NAIROBI (AFP) – Somali pirates attempted to storm the French navy's 18,000 tonne flagship in the Indian Ocean after mistaking it for a cargo vessel, the French military said on Wednesday.
The crew of La Somme, a 160-metre (525-foot) command vessel and fuel tanker, easily saw off the brazen night-time assault by lightly armed fighters on two lightweight skiffs and captured five pirates, a spokesman said.
"The pirates, who because of the darkness took the French ship for a commercial vessel, were on board two vessels and opened fire with Kalashnikovs," Admiral Christophe Prazuck said in Paris.
La Somme is the French command vessel in the Indian Ocean, overseeing French air, sea and land forces fighting Somali pirates and hunting terrorists under the banner of the US-led Operation Enduring Freedom.
Officers on the ship have directed commando operations to free French hostages in the hands of Somali pirates.
The pirates tried to flee when they realised their mistake but were pursued by French forces who, after an hour-long chase, caught one of the skiffs, Prazuck said.
On it they found five men but no weapons, water or food as the pirates had apparently thrown all of the boat's contents overboard, the spokesman said.
A Western official at sea in the area, speaking to AFP on condition of anonymity, said that there had been an exchange of fire between the warship and the pirate launches.
"One of the skiffs managed to get away in the night because La Somme was busy with the first pirate boat," he said.
"Despite the arrival of other vessels, they haven't yet managed to find the second boat," he said, adding that many warships in the area were busy hunting another group which attacked a cargo ship off the Seychelles on Sunday.
The world's naval powers have deployed dozens of warships to the lawless waters off Somalia over the past year to curb attacks by pirates in one of the world's busiest maritime trade routes.
La Somme was operating 250 nautical miles (460 kilometres) off the Somali coast, on its way to resupply fuel to frigates patrolling shipping lanes as part of the European Union's Operation Atalanta anti-piracy mission.
This was not the first time that Somali pirates have mistakenly attacked a French naval vessel.

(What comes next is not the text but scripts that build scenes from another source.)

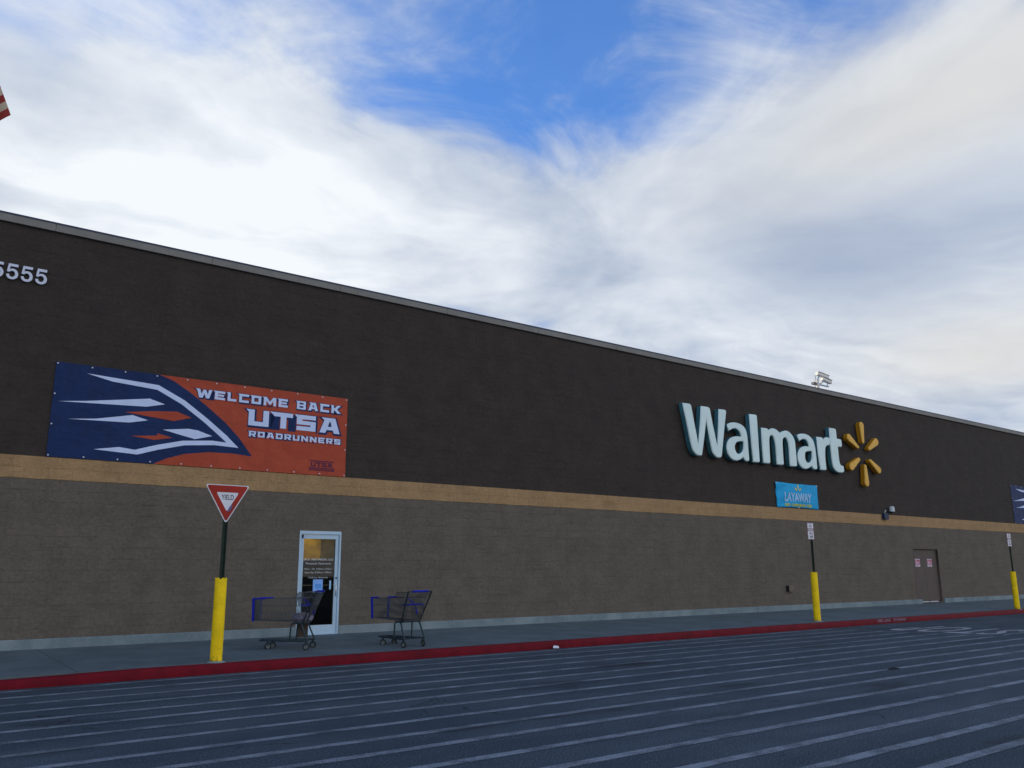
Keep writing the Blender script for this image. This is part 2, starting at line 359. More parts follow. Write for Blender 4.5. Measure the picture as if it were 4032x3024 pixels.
DG = None
def curve_mesh(cu, name):
    tmp = bpy.data.objects.new('tmp', cu); COL.objects.link(tmp)
    bpy.context.view_layer.update()
    dg = bpy.context.evaluated_depsgraph_get()
    me = bpy.data.meshes.new_from_object(tmp.evaluated_get(dg)); me.name = name
    bpy.data.objects.remove(tmp); bpy.data.curves.remove(cu)
    me.materials.clear()
    return me
def upright(me, yfront, depth, horizontal=False):
    """curve in its own x,y plane -> stands on the wall plane: x, z; its front face at yfront"""
    for v in me.vertices:
        x, y, z = v.co
        v.co = (x, yfront + depth/2 - z, y)
    me.update()
def poly(name, loops, yfront, depth, m, parent=None, offset=0.0, bevel=0.0):
    cu = bpy.data.curves.new(name, 'CURVE'); cu.dimensions = '2D'; cu.fill_mode = 'BOTH'
    cu.extrude = depth/2 - bevel; cu.offset = offset - bevel; cu.bevel_depth = bevel; cu.bevel_resolution = 0
    for lp in loops:
        sp = cu.splines.new('POLY'); sp.points.add(len(lp)-1)
        for p, q in zip(sp.points, lp): p.co = (q[0], q[1], 0, 1)
        sp.use_cyclic_u = True
    me = curve_mesh(cu, name); upright(me, yfront, depth)
    return link(name, me, parent, [MT[m] if isinstance(m, str) else m for m in (m if isinstance(m, (list, tuple)) else [m])])
def text(name, s, x0, x1, z0, z1, yfront, m, parent=None, depth=.002, bold=0.0, shear=0.0, keep=False):
    cu = bpy.data.curves.new(name, 'FONT'); cu.body = s; cu.extrude = depth/2; cu.offset = bold; cu.shear = shear; cu.resolution_u = 4
    me = curve_mesh(cu, name); upright(me, yfront, depth)
    xs = [v.co.x for v in me.vertices]; zs = [v.co.z for v in me.vertices]
    a, b_, c, d = min(xs), max(xs), min(zs), max(zs)
    kx = (x1-x0)/(b_-a); kz = (z1-z0)/(d-c)
    for v in me.vertices: v.co = (x0+(v.co.x-a)*kx, v.co.y, z0+(v.co.z-c)*kz)
    me.update()
    return link(name, me, parent, [MT[m]])
def copy_tree(o, parent=None):
    c = o.copy(); COL.objects.link(c)
    if parent: c.parent = parent
    for ch in list(o.children): copy_tree(ch, c)
    return c
def smooth_loop(pts, it=1):
    """Catmull-Rom subdivision of a closed loop; points given as (x, y, 's') stay sharp"""
    for _ in range(it):
        o = []; n = len(pts)
        for i in range(n):
            p0, p1, p2, p3 = pts[i-1], pts[i], pts[(i+1) % n], pts[(i+2) % n]
            o.append(p1)
            s1, s2 = len(p1) > 2, len(p2) > 2
            if s1 and s2: continue
            q0 = p1 if s1 else p0; q3 = p2 if s2 else p3
            o.append(tuple((-q0[k] + 9*p1[k] + 9*p2[k] - q3[k])/16 for k in (0, 1)))
        pts = o
    return [(p[0], p[1]) for p in pts]

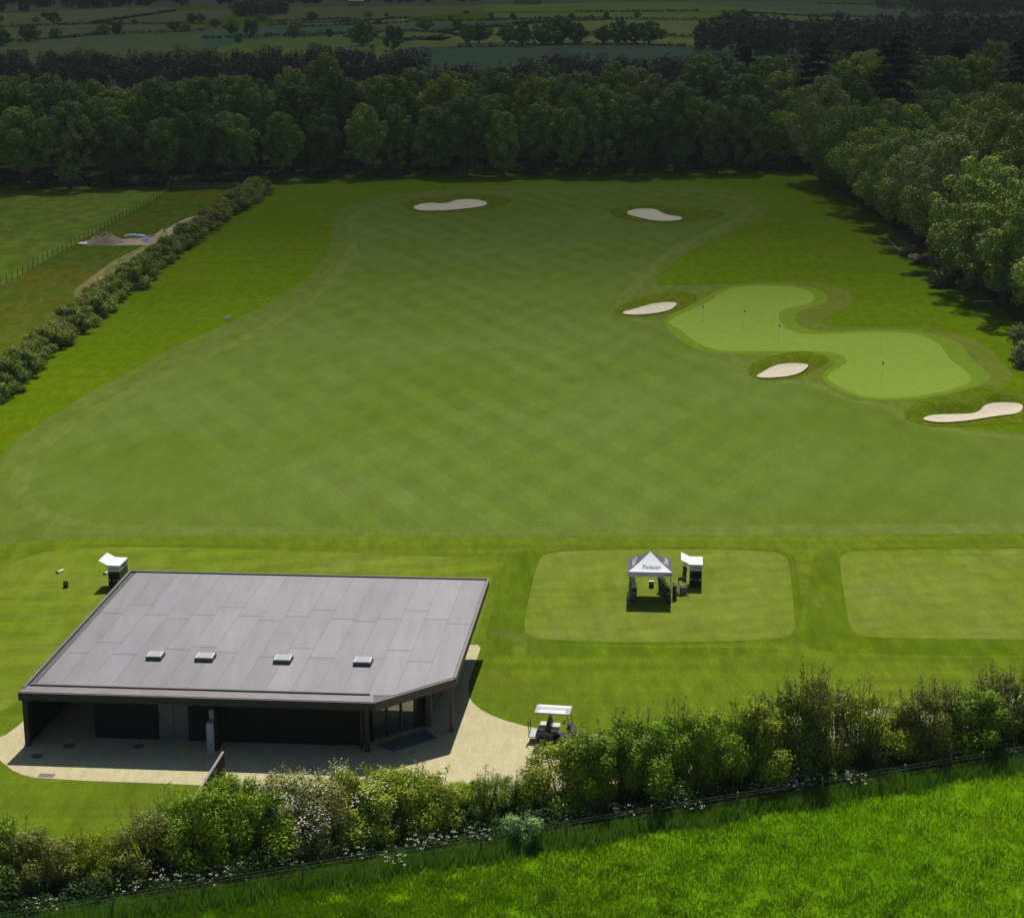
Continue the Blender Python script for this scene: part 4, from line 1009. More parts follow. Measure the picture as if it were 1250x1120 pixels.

Several pirates were captured in May when they attempted to board a frigate in the area.
Somalia has had no proper government since it plunged into lawlessness after President Mohamed Siad Barre was overthrown in 1991.
The country is riven by factional fighting and pirate gangs operate freely from several ports along its Indian Ocean and Gulf of Aden coasts.
According to the environmental watchdog Ecoterra International, at least 163 attacks have been carried out by Somali pirates since the start of 2009 alone, 47 of them successful hijackings.
Last year, more than 130 merchant ships were attacked, an increase of more than 200 percent on 2007, according to the International Maritime Bureau's Piracy Reporting Centre in Kuala Lumpur.
Pirates have in recent weeks resumed attacks with the end of the monsoon season. Last week Somali gunmen captured Spanish fishing boat The Alakrana with 36 crew members in the Indian Ocean.
The US Maritime Administration warned last month that the end of the monsoon season was likely to bring an increase in piracy off Somalia and urged shipping companies to be vigilant.
Calmer waters allow pirates, who often operate in small fibreglass skiffs towed out to sea by captured fishing vessels, to hijack freighters, trawlers and private yachts. Cruise vessels have also been attacked.
(Perhaps it's just me, but attacking a French Navy ship sounds like a really, REALLY bad idea.)